Firth, Sir Charles Harding

Scope and Content

The collection contains notes by Sir Charles Firth, c 1886-1910. They concern chiefly the foreign relations of Great Britain with various European powers including Holland, Germany, Italy, Austria-Hungary and Spain from the sixteenth to the twentieth centuries.

Administrative / Biographical History

Charles Harding Firth was born in Sheffield on 16 March 1857. He received his education from Clifton College, New College, Oxford and Balliol College, Oxford where he graduated with a degree in Modern History in 1878. After lecturing for a period at his uncle's foundation, Firth College, he moved to Oxford in 1883. He was a history lecturer at Pembroke College, from 1883 to 1893, Ford's lecturer 1900-1901, in 1902 he became a research fellow at All Souls and he was Regius Professor of Modern History from 1904 to 1925. He was one of a group of historians who established the English Historical Review in 1886. He served as president of the Royal Historical Society from 1913-1917 and twice as president of the Historical Association, 1906-1910, and 1918-1920.

Firth received honorary degrees from the Universities of Aberdeen, Durham, Cambridge, Sheffield, Manchester and Oxford.

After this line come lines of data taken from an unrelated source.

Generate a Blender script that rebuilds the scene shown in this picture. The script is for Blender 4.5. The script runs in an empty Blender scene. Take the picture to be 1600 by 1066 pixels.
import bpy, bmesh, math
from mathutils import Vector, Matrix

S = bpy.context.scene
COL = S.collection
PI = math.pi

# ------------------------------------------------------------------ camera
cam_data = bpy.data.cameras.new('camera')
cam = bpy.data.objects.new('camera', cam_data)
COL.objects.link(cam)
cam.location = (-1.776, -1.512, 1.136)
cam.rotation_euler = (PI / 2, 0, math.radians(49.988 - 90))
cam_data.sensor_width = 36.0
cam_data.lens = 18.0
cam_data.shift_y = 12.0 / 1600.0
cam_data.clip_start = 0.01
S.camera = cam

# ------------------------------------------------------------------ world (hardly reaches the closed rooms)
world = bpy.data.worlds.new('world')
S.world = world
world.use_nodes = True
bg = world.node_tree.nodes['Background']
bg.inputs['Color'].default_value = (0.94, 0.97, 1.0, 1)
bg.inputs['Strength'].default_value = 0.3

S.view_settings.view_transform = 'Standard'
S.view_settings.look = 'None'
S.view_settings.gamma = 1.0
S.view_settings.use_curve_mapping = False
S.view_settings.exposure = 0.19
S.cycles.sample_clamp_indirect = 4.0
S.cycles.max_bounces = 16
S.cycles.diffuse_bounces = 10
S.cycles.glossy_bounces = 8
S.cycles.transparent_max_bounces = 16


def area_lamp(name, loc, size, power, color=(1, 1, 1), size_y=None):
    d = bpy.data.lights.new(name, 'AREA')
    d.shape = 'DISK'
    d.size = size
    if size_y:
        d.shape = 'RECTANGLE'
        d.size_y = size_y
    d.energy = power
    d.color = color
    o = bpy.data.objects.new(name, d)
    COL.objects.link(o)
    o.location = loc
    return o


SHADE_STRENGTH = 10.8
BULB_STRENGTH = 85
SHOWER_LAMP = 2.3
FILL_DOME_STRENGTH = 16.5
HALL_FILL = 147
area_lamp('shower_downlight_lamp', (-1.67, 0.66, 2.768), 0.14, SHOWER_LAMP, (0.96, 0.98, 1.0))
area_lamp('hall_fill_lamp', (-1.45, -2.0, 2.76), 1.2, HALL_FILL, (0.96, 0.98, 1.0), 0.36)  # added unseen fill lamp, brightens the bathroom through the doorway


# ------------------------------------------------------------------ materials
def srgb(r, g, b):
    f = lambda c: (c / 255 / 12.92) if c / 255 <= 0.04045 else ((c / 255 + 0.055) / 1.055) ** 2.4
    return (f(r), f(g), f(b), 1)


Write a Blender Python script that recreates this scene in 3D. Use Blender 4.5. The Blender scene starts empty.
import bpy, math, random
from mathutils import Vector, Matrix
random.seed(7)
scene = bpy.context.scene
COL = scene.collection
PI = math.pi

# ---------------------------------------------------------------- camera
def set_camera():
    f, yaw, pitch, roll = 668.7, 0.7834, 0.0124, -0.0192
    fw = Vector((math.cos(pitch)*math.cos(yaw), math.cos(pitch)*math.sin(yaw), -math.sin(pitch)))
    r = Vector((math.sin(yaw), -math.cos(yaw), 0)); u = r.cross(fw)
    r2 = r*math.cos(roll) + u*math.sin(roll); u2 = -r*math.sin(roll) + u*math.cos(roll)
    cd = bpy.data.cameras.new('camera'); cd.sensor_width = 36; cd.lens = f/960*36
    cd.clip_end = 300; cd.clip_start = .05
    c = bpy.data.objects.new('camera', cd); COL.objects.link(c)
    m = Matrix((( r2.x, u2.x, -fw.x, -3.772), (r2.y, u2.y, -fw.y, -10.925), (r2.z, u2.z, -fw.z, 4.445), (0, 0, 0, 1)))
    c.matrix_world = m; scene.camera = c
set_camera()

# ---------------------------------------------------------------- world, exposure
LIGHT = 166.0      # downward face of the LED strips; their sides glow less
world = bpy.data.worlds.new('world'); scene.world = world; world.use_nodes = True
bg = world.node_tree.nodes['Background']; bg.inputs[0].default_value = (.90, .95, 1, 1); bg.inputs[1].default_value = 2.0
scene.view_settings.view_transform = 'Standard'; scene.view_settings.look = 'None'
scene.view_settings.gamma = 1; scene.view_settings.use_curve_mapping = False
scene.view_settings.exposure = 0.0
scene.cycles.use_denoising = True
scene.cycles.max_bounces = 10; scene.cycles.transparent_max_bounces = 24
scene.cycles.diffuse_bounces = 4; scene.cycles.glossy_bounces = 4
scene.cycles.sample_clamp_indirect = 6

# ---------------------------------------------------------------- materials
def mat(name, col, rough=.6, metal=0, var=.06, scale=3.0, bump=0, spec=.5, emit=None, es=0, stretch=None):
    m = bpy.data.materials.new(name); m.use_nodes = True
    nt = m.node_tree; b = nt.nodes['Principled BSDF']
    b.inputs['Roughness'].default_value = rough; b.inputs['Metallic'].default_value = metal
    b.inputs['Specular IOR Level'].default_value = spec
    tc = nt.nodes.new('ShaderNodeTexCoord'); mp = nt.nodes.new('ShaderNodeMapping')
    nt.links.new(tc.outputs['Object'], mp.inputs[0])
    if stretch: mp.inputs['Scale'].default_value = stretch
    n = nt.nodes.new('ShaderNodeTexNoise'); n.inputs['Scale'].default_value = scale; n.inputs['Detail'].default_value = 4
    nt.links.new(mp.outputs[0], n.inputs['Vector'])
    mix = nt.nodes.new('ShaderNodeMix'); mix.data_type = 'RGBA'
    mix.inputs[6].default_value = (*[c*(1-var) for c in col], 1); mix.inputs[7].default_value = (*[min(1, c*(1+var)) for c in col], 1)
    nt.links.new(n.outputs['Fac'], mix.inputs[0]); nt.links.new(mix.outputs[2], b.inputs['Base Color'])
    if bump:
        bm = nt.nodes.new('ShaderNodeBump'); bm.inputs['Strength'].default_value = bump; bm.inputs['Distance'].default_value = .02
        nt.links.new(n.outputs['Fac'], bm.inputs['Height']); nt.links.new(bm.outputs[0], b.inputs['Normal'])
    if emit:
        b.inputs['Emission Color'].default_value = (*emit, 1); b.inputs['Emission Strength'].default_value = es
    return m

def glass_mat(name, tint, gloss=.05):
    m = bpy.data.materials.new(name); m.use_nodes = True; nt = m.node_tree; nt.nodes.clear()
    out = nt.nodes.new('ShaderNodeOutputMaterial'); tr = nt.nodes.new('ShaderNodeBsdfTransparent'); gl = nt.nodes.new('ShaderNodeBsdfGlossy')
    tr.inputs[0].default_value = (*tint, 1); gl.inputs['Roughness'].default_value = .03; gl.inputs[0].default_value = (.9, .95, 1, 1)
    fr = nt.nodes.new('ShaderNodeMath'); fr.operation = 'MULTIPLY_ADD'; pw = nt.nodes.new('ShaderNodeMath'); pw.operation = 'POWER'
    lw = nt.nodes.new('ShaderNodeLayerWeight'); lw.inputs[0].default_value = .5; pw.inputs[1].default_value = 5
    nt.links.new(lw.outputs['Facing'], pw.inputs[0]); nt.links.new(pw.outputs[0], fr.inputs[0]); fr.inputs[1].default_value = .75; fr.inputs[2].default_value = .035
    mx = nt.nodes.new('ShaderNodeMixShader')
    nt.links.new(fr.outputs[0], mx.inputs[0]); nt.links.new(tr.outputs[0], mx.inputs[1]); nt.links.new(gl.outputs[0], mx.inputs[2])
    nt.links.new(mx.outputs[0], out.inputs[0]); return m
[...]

He was given a knighthood in 1922. Firth's areas of historical interest included the military, travel, colonisation and Oliver Cromwell. Firth's works include, the Life of William Cavendish, Duke of Newcastle , 1886, Oliver Cromwell 1900 and The House of Lords During the Civil War , 1910.

Access Information

Access to the items in the collection is unrestricted for the purpose of private study and personal research within the controlled environment and restrictions of the Library's Palaeography Room Uncatalogued material may not be seen. Please contact the University Archivist for details.

Other Finding Aids

Catalogue of Manuscripts by the Institute of Historical Research

Archivist's Note

Separated Material

The Bodleian Library, Oxford University, holds historical papers (Ref: MSS Firth); Liverpool University has letters and lecture notebooks, [1890]; Reading University Library contains notes relating to the Battle of Edgehill, [1900] (Ref: MS 118); Worcester College Library, Oxford University, holds notes on the Clarke Papers (Ref: CCXIV); Cambridge University Library contains letters to John Emerich Edward Dalberg Acton, 1st Baron Acton, 1896-1900 (Ref: Add MSS 6443, 8119, 8123); Sheffield University Library holds letters to William Albert Samuel Hewins; the British Library, London, has correspondence with Macmillans, 1909-1922 (Ref: Add MS 55080); the National Library of Scotland, Edinburgh, contains letters to David Nichol Smith, 1909-1936 (Ref: MS 19601).

Conditions Governing Use

Copies may be made, subject to the condition of the original. Copying must be undertaken by the Palaeography Room staff, who will need a minimum of 24 hours to process requests.